[Scripts that build scenes]
::::

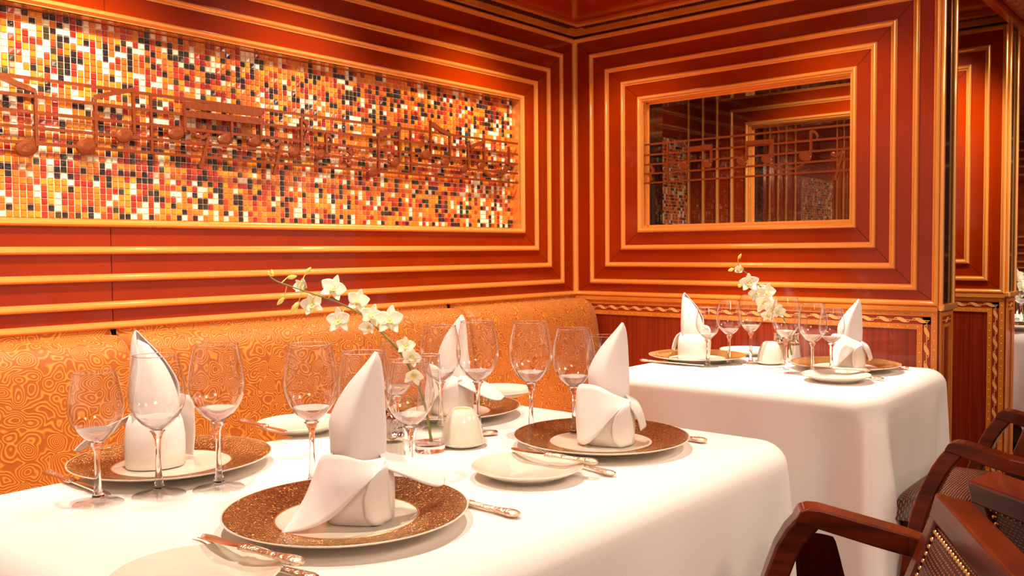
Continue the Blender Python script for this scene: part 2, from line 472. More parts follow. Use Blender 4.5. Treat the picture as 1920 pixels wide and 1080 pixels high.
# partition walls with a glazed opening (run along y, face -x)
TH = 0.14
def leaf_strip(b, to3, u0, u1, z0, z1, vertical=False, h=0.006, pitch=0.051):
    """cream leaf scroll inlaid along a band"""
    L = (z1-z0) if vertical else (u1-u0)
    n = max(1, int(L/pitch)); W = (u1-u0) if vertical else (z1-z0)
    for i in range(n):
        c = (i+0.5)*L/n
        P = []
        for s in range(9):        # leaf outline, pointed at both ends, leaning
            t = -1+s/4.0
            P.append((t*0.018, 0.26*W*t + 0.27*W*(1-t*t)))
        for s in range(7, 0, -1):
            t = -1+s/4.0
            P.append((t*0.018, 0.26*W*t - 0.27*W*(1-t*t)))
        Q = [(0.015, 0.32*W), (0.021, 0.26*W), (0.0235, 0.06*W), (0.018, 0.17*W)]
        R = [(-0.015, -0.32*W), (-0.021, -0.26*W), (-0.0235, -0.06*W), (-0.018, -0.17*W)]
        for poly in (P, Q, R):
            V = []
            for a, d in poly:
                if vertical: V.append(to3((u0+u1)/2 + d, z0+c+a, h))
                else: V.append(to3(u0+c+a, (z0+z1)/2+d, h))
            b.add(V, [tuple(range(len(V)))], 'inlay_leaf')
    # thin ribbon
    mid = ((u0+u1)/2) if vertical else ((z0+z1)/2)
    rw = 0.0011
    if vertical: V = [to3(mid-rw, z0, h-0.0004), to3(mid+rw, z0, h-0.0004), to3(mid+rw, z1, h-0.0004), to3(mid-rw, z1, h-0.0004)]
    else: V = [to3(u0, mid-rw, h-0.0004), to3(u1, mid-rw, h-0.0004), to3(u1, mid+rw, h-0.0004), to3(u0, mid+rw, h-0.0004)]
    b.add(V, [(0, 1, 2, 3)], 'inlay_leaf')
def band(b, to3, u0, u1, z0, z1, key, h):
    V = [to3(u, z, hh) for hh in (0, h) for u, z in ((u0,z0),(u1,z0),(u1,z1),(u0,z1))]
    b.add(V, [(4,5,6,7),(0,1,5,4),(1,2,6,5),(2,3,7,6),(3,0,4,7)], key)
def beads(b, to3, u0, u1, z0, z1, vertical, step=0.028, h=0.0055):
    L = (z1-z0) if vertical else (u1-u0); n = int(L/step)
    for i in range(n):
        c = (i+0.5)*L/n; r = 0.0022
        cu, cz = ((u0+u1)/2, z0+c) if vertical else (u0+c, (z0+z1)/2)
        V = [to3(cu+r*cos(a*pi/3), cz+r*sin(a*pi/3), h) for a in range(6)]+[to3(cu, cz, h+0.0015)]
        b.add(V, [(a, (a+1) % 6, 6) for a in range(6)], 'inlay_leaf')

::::

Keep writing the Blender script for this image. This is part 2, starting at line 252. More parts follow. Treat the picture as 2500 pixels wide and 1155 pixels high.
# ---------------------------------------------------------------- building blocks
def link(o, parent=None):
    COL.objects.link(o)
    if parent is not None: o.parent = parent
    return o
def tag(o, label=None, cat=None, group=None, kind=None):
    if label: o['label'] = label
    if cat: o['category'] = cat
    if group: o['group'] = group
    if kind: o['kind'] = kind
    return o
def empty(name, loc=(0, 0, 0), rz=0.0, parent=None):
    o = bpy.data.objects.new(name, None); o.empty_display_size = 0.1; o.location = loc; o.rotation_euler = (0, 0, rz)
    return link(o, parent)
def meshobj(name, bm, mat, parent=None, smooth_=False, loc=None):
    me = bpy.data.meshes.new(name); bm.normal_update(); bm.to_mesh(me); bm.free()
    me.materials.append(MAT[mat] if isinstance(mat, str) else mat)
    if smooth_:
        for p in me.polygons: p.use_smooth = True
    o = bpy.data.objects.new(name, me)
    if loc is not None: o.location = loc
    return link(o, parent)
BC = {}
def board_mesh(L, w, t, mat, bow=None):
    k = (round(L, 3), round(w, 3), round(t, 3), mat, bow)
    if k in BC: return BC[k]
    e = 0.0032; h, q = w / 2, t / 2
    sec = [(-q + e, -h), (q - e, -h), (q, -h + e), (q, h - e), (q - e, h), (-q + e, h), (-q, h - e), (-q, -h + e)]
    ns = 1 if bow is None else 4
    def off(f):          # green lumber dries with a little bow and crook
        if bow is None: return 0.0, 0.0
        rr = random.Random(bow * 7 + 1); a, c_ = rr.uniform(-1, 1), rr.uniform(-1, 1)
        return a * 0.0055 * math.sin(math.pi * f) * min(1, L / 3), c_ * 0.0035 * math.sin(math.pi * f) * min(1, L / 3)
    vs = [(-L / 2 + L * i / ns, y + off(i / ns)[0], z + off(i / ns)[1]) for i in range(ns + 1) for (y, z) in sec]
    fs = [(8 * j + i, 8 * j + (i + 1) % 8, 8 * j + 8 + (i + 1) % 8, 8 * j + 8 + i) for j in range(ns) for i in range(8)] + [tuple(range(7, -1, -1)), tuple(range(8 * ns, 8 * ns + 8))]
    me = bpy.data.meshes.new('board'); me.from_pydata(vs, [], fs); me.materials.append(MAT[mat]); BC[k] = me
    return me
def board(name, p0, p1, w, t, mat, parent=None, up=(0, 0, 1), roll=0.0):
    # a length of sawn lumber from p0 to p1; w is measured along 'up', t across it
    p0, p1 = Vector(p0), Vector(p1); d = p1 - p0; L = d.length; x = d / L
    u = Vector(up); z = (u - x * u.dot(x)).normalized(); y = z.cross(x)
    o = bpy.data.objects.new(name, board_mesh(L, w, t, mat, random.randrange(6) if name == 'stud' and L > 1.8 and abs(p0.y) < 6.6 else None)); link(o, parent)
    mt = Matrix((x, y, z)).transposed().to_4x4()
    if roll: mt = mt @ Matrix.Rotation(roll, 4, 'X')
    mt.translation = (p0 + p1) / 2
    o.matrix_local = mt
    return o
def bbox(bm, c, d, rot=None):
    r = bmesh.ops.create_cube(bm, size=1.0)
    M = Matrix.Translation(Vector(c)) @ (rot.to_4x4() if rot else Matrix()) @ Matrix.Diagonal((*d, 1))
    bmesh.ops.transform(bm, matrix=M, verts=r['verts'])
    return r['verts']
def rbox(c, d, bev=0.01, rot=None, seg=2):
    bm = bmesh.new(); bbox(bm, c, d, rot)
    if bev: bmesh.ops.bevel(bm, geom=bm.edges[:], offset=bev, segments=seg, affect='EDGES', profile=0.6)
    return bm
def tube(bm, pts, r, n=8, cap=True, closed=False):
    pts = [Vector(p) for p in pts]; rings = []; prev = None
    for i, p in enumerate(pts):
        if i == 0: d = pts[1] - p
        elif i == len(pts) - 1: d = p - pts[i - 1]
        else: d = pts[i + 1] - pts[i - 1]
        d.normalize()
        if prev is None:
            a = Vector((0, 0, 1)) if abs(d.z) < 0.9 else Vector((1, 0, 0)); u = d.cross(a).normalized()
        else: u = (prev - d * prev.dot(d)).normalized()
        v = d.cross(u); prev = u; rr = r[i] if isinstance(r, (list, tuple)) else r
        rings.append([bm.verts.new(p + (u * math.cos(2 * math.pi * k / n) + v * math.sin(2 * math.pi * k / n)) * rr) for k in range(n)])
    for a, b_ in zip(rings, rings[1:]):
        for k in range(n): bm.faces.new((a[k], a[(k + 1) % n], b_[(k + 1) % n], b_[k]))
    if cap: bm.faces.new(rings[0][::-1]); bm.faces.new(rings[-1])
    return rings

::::

_To do_
Copy all lines of the listing above that contain the string "picture".

_Answer to this task_
Continue the Blender Python script for this scene: part 2, from line 472. More parts follow. Use Blender 4.5. Treat the picture as 1920 pixels wide and 1080 pixels high.
Keep writing the Blender script for this image. This is part 2, starting at line 252. More parts follow. Treat the picture as 2500 pixels wide and 1155 pixels high.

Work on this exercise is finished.